Yesterday I was taking a stroll down the street and I found myself unconsciously being extremely vigilant of my surroundings. The walk was supposed to help me relax– to give me time away from work and an excuse to get fresh air. However, my brain was continuously scanning my surroundings, sussing out potential threats.
I feel, as women, we have to always be cautious of our surroundings, where we go, how we dress in public, and how we walk. You’re taught that you have to walk with confidence so no one sees you as weak, but not too much confidence because you also don’t want to seem like a bitch. It is the realization of these little things that continuously reminds me of the patriarchal system of our societies. Women have to be always ready to defend themselves, always keeping our guards up. This makes a simple walk down the street feel unsafe.
Watching and listening to stories about survivors in the media also breeds more fear in women and the LGTBQ community, because, although these experiences are not entirely limited to this population, we are more vulnerable. However, living in Western societies, taking these simple things for granted is so easy. Being a Pakistani living in Canada for years now, I know I find myself not even thinking twice before stepping outside my home to take a walk even at midnight because I know I will be fine. Coming from a third world country, I have learned that you cannot walk on the streets even in daylight. If you are walking outside at night, ‘you are asking for it’– ‘it’ being getting attacked, harassed or violated. In Pakistan, it is extremely unsafe for girls or women to be walking on the streets, since there have been countless incidents of molestation and harassment on the streets, whether it is day or night. I think that is super problematic and takes away the freedom available for women.

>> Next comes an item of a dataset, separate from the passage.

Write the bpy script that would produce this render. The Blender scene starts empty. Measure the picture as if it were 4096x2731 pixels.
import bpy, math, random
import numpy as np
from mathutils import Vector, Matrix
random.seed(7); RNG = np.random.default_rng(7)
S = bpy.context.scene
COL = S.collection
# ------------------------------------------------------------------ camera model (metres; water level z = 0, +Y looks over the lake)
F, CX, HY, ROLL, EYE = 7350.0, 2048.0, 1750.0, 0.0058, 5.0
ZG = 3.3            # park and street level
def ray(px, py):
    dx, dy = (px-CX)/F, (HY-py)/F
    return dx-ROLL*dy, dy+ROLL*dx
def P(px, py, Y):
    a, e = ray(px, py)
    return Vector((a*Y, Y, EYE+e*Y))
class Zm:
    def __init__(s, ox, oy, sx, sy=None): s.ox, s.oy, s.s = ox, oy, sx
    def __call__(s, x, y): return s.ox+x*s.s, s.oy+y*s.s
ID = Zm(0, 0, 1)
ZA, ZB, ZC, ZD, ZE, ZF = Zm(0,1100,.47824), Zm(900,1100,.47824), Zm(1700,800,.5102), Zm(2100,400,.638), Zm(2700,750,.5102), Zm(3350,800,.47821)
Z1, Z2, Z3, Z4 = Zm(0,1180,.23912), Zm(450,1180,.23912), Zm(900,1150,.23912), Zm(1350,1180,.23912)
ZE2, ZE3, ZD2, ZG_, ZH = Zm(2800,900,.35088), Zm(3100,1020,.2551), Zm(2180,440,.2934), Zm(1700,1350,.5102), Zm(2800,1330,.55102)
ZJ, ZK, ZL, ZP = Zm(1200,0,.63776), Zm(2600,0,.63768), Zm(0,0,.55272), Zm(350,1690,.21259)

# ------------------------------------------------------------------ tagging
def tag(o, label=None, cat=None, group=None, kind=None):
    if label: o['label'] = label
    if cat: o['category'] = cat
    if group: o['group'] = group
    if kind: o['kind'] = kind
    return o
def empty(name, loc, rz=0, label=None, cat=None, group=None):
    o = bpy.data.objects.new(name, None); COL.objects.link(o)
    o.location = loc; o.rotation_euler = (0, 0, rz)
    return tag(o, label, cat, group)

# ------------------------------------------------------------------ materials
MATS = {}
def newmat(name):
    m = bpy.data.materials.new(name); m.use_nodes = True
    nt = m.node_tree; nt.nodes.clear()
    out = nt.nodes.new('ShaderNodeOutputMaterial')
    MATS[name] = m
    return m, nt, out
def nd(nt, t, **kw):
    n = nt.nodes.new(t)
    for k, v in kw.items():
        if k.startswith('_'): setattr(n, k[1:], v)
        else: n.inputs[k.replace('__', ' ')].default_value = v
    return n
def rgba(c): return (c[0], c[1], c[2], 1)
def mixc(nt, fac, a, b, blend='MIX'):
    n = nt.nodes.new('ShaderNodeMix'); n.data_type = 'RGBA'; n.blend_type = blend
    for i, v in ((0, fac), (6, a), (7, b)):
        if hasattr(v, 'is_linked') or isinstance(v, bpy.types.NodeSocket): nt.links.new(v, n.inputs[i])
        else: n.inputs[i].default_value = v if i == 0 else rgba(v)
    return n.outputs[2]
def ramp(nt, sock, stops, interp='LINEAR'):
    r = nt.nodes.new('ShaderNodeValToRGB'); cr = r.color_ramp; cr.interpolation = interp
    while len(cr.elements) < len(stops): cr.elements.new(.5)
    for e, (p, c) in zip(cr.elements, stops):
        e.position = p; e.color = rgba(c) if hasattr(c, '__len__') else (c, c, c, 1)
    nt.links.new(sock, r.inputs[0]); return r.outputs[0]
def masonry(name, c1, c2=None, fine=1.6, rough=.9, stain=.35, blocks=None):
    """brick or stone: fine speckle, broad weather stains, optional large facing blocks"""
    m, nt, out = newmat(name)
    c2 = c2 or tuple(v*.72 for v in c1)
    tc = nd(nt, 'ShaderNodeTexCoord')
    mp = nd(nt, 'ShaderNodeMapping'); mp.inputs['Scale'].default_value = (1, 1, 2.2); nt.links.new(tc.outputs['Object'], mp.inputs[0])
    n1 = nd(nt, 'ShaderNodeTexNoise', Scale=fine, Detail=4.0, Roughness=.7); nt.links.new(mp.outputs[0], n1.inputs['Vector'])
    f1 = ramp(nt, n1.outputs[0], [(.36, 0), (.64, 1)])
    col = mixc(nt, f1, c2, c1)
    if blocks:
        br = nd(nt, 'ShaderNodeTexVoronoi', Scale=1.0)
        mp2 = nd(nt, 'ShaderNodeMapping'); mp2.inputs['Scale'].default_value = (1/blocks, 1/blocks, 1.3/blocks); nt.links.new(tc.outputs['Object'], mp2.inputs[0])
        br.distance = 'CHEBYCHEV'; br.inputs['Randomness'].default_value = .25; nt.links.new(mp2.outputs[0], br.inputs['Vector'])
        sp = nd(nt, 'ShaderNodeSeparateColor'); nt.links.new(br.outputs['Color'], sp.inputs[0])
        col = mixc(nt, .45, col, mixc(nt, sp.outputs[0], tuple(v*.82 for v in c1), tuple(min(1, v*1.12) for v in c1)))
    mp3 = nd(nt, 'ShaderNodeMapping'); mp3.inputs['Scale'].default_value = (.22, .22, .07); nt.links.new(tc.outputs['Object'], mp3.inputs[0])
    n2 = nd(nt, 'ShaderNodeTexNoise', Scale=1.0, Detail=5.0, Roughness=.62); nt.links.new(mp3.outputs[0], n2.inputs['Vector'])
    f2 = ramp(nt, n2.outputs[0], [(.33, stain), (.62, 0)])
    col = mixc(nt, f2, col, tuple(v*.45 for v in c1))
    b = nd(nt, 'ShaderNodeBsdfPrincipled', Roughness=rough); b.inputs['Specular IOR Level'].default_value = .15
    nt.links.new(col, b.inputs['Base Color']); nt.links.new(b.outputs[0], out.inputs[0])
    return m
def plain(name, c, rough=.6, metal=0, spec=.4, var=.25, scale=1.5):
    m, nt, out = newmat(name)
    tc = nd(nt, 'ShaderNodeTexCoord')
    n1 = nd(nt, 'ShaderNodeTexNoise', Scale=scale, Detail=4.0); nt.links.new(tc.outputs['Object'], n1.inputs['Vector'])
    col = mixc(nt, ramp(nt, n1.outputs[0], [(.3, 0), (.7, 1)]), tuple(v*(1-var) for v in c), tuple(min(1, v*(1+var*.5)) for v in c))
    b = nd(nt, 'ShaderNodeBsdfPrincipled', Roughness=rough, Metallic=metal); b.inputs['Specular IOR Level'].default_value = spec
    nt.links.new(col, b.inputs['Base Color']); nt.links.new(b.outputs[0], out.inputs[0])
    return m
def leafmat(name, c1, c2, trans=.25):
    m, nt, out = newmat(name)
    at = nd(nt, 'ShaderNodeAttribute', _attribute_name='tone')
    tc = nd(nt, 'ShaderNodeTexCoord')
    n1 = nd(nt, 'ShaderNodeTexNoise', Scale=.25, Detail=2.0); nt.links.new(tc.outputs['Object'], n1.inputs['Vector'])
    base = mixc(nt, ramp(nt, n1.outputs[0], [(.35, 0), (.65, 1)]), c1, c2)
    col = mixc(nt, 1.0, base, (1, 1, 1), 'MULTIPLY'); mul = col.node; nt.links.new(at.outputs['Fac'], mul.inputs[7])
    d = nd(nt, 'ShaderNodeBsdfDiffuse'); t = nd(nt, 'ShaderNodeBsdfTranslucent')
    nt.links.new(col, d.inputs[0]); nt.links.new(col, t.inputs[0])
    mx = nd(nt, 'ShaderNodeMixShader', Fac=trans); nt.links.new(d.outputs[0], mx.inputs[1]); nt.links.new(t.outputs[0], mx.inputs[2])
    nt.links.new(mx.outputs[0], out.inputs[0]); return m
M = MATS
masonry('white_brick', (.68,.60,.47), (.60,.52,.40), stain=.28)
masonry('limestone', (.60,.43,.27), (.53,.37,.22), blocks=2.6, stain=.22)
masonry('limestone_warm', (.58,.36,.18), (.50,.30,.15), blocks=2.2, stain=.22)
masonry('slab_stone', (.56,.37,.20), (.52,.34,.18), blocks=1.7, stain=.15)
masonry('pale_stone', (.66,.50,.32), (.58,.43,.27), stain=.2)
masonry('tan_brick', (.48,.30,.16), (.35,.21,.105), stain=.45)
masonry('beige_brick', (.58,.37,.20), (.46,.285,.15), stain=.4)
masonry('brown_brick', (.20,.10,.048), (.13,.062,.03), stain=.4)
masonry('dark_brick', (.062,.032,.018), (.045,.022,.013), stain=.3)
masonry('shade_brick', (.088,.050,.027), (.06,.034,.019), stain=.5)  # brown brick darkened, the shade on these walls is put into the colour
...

I feel like this fear is ingrained into girls’ minds at a very young age. They are socialized into believing that they are always vulnerable to violence and hence, precautions must be taken to avoid it. While men fear being robbed or attacked, women fear something way more emotionally traumatising – sexual violence. Therefore, this socialization needs to be fixed; we need to educate our boys about consent more than we tell our girls to be cautious. These things are always learned; we cannot continue on the grounds of ‘boys will be boys’ or ‘girls cannot walk alone at night’.
A change in our mindset – that is what will take us one tiny step closer to reducing sexual violence and building a better world for our future generations.